Give the data below again, word for word.

--- start MATERIAL PROVIDED ---

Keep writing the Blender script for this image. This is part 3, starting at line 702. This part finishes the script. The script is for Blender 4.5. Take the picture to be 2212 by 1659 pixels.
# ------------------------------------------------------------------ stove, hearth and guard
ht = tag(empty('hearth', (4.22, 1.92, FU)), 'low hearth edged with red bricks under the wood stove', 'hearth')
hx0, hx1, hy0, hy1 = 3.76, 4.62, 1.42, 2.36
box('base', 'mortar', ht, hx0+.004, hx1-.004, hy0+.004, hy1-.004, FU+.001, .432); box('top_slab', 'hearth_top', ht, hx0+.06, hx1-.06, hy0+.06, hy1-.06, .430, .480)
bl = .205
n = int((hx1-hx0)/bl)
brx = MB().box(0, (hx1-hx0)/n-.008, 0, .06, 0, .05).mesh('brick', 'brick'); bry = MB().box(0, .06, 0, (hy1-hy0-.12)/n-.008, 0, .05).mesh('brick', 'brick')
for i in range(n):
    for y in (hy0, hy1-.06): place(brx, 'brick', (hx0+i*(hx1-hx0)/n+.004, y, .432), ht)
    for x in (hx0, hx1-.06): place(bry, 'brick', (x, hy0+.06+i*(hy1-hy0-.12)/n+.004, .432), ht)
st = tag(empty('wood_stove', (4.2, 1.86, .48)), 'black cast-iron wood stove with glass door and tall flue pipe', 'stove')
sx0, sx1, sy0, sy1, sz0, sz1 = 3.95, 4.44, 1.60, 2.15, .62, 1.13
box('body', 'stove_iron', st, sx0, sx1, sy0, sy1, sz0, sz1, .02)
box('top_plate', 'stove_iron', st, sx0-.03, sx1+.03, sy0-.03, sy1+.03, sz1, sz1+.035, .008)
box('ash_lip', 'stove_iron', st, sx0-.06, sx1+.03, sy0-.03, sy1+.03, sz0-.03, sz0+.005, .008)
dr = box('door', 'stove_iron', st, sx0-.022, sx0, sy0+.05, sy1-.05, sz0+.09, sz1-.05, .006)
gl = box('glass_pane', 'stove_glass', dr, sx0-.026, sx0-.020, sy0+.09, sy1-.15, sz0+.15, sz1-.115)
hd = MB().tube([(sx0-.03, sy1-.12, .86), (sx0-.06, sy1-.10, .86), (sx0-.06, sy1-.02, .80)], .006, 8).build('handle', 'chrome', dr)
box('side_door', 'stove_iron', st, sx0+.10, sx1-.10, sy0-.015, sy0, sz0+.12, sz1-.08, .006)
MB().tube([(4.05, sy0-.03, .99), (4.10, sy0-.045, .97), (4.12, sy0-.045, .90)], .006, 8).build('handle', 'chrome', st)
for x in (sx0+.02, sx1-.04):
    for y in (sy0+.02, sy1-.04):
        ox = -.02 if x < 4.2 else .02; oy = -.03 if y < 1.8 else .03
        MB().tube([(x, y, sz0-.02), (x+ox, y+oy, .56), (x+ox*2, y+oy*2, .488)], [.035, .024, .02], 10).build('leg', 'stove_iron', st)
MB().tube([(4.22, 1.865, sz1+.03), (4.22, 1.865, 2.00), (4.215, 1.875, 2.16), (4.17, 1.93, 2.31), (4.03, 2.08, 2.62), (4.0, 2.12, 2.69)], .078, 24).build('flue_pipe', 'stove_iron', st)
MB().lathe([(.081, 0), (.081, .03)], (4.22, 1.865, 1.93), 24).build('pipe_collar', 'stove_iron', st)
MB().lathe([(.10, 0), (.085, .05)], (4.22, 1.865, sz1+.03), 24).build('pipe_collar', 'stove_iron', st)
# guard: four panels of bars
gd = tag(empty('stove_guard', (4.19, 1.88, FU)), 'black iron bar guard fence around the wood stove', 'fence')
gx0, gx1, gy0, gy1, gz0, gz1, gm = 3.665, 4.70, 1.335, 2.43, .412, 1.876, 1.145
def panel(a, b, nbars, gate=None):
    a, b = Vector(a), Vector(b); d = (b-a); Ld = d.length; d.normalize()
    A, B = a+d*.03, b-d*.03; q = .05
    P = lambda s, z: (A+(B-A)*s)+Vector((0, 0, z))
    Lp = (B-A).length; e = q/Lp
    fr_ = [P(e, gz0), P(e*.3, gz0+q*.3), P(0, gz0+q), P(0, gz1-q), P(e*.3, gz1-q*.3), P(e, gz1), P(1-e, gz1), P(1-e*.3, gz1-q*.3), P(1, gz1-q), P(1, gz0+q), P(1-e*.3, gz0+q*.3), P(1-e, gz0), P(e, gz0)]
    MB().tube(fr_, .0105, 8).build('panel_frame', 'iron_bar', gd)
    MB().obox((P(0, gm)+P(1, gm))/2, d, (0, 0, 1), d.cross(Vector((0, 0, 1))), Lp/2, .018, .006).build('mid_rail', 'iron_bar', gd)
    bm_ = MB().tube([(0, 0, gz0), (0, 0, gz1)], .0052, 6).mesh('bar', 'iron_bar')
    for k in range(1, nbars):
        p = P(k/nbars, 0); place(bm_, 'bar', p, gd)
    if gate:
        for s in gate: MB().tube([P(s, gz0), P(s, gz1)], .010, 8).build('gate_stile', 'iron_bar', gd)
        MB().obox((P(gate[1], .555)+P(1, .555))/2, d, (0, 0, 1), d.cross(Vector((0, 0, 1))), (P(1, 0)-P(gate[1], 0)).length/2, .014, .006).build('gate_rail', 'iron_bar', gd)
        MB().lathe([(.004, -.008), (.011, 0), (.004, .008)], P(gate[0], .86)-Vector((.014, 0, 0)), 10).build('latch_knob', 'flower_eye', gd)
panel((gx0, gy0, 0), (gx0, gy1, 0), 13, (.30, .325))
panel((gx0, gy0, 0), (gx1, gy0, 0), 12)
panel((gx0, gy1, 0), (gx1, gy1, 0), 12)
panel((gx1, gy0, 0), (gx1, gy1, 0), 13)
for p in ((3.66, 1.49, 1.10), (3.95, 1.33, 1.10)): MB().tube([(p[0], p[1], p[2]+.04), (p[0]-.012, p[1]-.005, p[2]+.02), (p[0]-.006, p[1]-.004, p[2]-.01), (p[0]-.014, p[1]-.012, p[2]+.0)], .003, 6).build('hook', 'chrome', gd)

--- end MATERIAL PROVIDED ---

## ANSWER TO THE TASK
Keep writing the Blender script for this image. This is part 3, starting at line 702. This part finishes the script. The script is for Blender 4.5. Take the picture to be 2212 by 1659 pixels.
# ------------------------------------------------------------------ stove, hearth and guard
ht = tag(empty('hearth', (4.22, 1.92, FU)), 'low hearth edged with red bricks under the wood stove', 'hearth')
hx0, hx1, hy0, hy1 = 3.76, 4.62, 1.42, 2.36
box('base', 'mortar', ht, hx0+.004, hx1-.004, hy0+.004, hy1-.004, FU+.001, .432); box('top_slab', 'hearth_top', ht, hx0+.06, hx1-.06, hy0+.06, hy1-.06, .430, .480)
bl = .205
n = int((hx1-hx0)/bl)
brx = MB().box(0, (hx1-hx0)/n-.008, 0, .06, 0, .05).mesh('brick', 'brick'); bry = MB().box(0, .06, 0, (hy1-hy0-.12)/n-.008, 0, .05).mesh('brick', 'brick')
for i in range(n):
    for y in (hy0, hy1-.06): place(brx, 'brick', (hx0+i*(hx1-hx0)/n+.004, y, .432), ht)
    for x in (hx0, hx1-.06): place(bry, 'brick', (x, hy0+.06+i*(hy1-hy0-.12)/n+.004, .432), ht)
st = tag(empty('wood_stove', (4.2, 1.86, .48)), 'black cast-iron wood stove with glass door and tall flue pipe', 'stove')
sx0, sx1, sy0, sy1, sz0, sz1 = 3.95, 4.44, 1.60, 2.15, .62, 1.13
box('body', 'stove_iron', st, sx0, sx1, sy0, sy1, sz0, sz1, .02)
box('top_plate', 'stove_iron', st, sx0-.03, sx1+.03, sy0-.03, sy1+.03, sz1, sz1+.035, .008)
box('ash_lip', 'stove_iron', st, sx0-.06, sx1+.03, sy0-.03, sy1+.03, sz0-.03, sz0+.005, .008)
dr = box('door', 'stove_iron', st, sx0-.022, sx0, sy0+.05, sy1-.05, sz0+.09, sz1-.05, .006)
gl = box('glass_pane', 'stove_glass', dr, sx0-.026, sx0-.020, sy0+.09, sy1-.15, sz0+.15, sz1-.115)
hd = MB().tube([(sx0-.03, sy1-.12, .86), (sx0-.06, sy1-.10, .86), (sx0-.06, sy1-.02, .80)], .006, 8).build('handle', 'chrome', dr)
box('side_door', 'stove_iron', st, sx0+.10, sx1-.10, sy0-.015, sy0, sz0+.12, sz1-.08, .006)
MB().tube([(4.05, sy0-.03, .99), (4.10, sy0-.045, .97), (4.12, sy0-.045, .90)], .006, 8).build('handle', 'chrome', st)
for x in (sx0+.02, sx1-.04):
    for y in (sy0+.02, sy1-.04):
        ox = -.02 if x < 4.2 else .02; oy = -.03 if y < 1.8 else .03
        MB().tube([(x, y, sz0-.02), (x+ox, y+oy, .56), (x+ox*2, y+oy*2, .488)], [.035, .024, .02], 10).build('leg', 'stove_iron', st)
MB().tube([(4.22, 1.865, sz1+.03), (4.22, 1.865, 2.00), (4.215, 1.875, 2.16), (4.17, 1.93, 2.31), (4.03, 2.08, 2.62), (4.0, 2.12, 2.69)], .078, 24).build('flue_pipe', 'stove_iron', st)
MB().lathe([(.081, 0), (.081, .03)], (4.22, 1.865, 1.93), 24).build('pipe_collar', 'stove_iron', st)
MB().lathe([(.10, 0), (.085, .05)], (4.22, 1.865, sz1+.03), 24).build('pipe_collar', 'stove_iron', st)
# guard: four panels of bars
gd = tag(empty('stove_guard', (4.19, 1.88, FU)), 'black iron bar guard fence around the wood stove', 'fence')
gx0, gx1, gy0, gy1, gz0, gz1, gm = 3.665, 4.70, 1.335, 2.43, .412, 1.876, 1.145
def panel(a, b, nbars, gate=None):
    a, b = Vector(a), Vector(b); d = (b-a); Ld = d.length; d.normalize()
    A, B = a+d*.03, b-d*.03; q = .05
    P = lambda s, z: (A+(B-A)*s)+Vector((0, 0, z))
    Lp = (B-A).length; e = q/Lp
    fr_ = [P(e, gz0), P(e*.3, gz0+q*.3), P(0, gz0+q), P(0, gz1-q), P(e*.3, gz1-q*.3), P(e, gz1), P(1-e, gz1), P(1-e*.3, gz1-q*.3), P(1, gz1-q), P(1, gz0+q), P(1-e*.3, gz0+q*.3), P(1-e, gz0), P(e, gz0)]
    MB().tube(fr_, .0105, 8).build('panel_frame', 'iron_bar', gd)
    MB().obox((P(0, gm)+P(1, gm))/2, d, (0, 0, 1), d.cross(Vector((0, 0, 1))), Lp/2, .018, .006).build('mid_rail', 'iron_bar', gd)
    bm_ = MB().tube([(0, 0, gz0), (0, 0, gz1)], .0052, 6).mesh('bar', 'iron_bar')
    for k in range(1, nbars):
        p = P(k/nbars, 0); place(bm_, 'bar', p, gd)
    if gate:
        for s in gate: MB().tube([P(s, gz0), P(s, gz1)], .010, 8).build('gate_stile', 'iron_bar', gd)
        MB().obox((P(gate[1], .555)+P(1, .555))/2, d, (0, 0, 1), d.cross(Vector((0, 0, 1))), (P(1, 0)-P(gate[1], 0)).length/2, .014, .006).build('gate_rail', 'iron_bar', gd)
        MB().lathe([(.004, -.008), (.011, 0), (.004, .008)], P(gate[0], .86)-Vector((.014, 0, 0)), 10).build('latch_knob', 'flower_eye', gd)
panel((gx0, gy0, 0), (gx0, gy1, 0), 13, (.30, .325))
panel((gx0, gy0, 0), (gx1, gy0, 0), 12)
panel((gx0, gy1, 0), (gx1, gy1, 0), 12)
panel((gx1, gy0, 0), (gx1, gy1, 0), 13)
for p in ((3.66, 1.49, 1.10), (3.95, 1.33, 1.10)): MB().tube([(p[0], p[1], p[2]+.04), (p[0]-.012, p[1]-.005, p[2]+.02), (p[0]-.006, p[1]-.004, p[2]-.01), (p[0]-.014, p[1]-.012, p[2]+.0)], .003, 6).build('hook', 'chrome', gd)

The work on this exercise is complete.